Önce Çocuklar ve Kadınlar Derneği’nin “2024 Yılında Türkiye’de Çocuk Olmak” raporunda istismar, yoksulluk, eğitime erişim eksikliği ve dinci-gerici politikalara dikkat çekildi.
Haber Merkezi
20 Kasım Dünya Çocuk Hakları Günü'nde Önce Çocuklar ve Kadınlar Derneği'nin hazırladığı “2024 Yılında Türkiye'de Çocuk Olmak” başlıklı raporda çocuk haklarını savunmanın, “yalnızca bir sorumluluk değil, bir zorunluluk” olduğu vurgulandı.

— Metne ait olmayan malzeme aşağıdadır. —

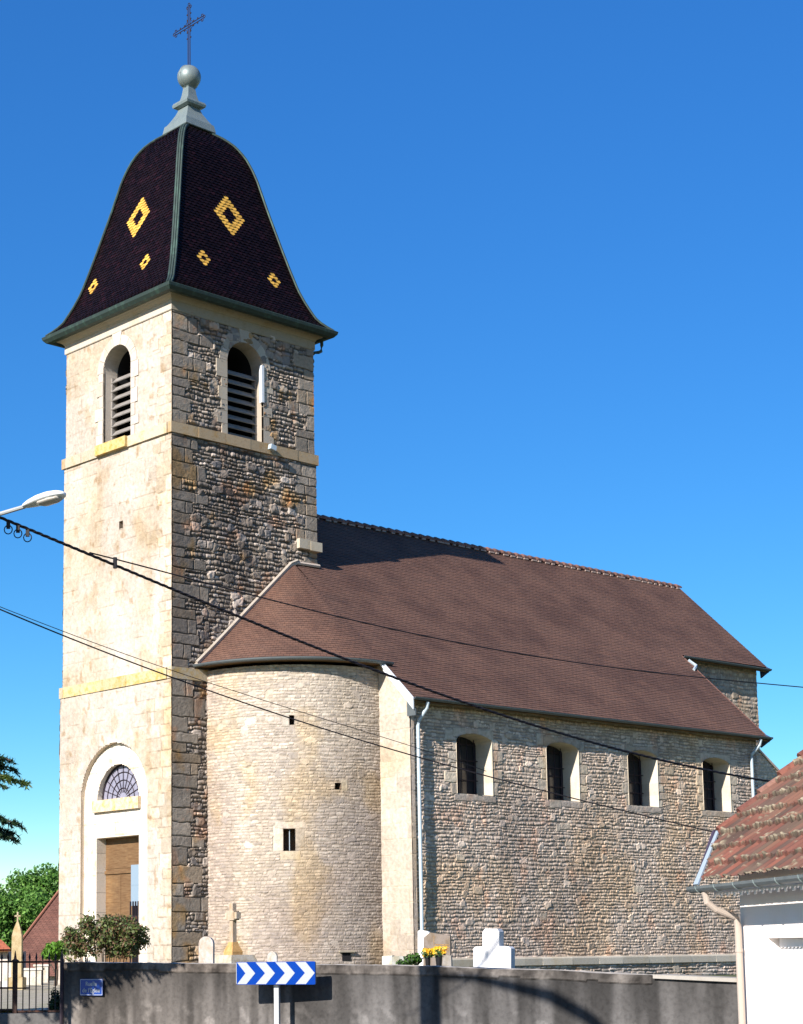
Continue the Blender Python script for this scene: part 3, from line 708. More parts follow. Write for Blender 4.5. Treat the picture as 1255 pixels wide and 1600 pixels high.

Türkiye'de çocuk olmanın, her geçen gün daha karmaşık sorunlarla mücadele etmeyi gerektirdiğine işaret edilen raporda “Çocuk haklarının ihlali, çocuk istismarı, yoksulluk ve eğitime erişim eşitsizliği gibi sorunlar, milyonlarca çocuğun hayatını doğrudan etkiliyor. Özellikle dinci-gerici politikaların etkisi, çocukların özgür, bilimsel ve eşit bir eğitim alma hakkını engelliyor” denildi.
Çocuk istismarı: Cezasızlığın gölgesinde büyüyen bir suç
Türkiye’de çocuk istismarının ciddi bir toplumsal yara olmaya devam ettiği belirtilen raporda 2023 yılı verilerine göre 31 binden fazla çocuk istismarı davası açıldığı kaydedildi.
Adalet sisteminin yetersiz kaldığı belirtilen raporda cezaların caydırıcı olmamasının bu suçların artmasına neden olduğu ifade edildi.
Eğitimden kopan çocuklar işgücüne katılıyor
Türkiye’de 2,9 milyon çocuğun eğitimden kopmuş durumda olduğu belirtilen raporda bu çocukların yoksulluk nedeniyle işgücüne katılmak zorunda kaldığına dikkat çekildi. Eğitimden uzaklaşan çocukların toplumsal hayatta geri plana düşmelerinin kaçınılmaz olduğu belirtildi.
Çocuklar suç ortamına itiliyor
Türkiye’de adalet sisteminin suça sürüklenen çocuklar için rehabilite edici bir işlevden uzak olduğu ifade edilen raporda “2023 yılı verilerine göre 40 binden fazla çocuk güvenlik birimlerine getirildi. Ekonomik yoksunluk, eğitimsizlik ve aile içi şiddet, çocukların suç ortamına itilmesine neden oluyor” denildi.
Dinci-gerici politikalar nedeniyle çocuklar çağdaş eğitimden mahrum
Türkiye’deki dinci-gerici politikaların çocukların özgür bireyler olarak yetişmesini engellediği de raporda dile getirilen bir başlık oldu.
Raporda “Tarikatların kontrolündeki yatılı okullar, çocukları çağdaş eğitimden mahrum bırakıyor. Milli Eğitim Bakanlığı’nın gerici vakıflarla ortaklaşması, çocukların eleştirel düşünceye dayalı bir eğitim almasını engelliyor” ifadelerine yer verildi.
'Devlet sorumluluğunu yerine getirmeli'
Önce Çocuklar ve Kadınlar Derneği raporunda Türkiye'de çocuk haklarının korunması için önerilerini şöyle sıraladı:
1. Cezasızlıkla mücadele edilmeli.
2. Çocuk istismarına yönelik sert yaptırımlar getirilmeli.
3. Eğitime erişim artırılmalı.
4. Dinci-gerici politikalardan uzak bir çocuk politikası oluşturulmalı.
5. Yoksulluğa karşı eşit haklar ve şartlar sağlanmalı, çocukların sağlıklı beslenmesi ve büyümesi için devlet sorumluluğunu yerine getirmeli.
Raporda “Çocuklarımız, geleceğimizdir. Onların haklarını savunmak, yalnızca bir sorumluluk değil, bir zorunluluktur” denildi.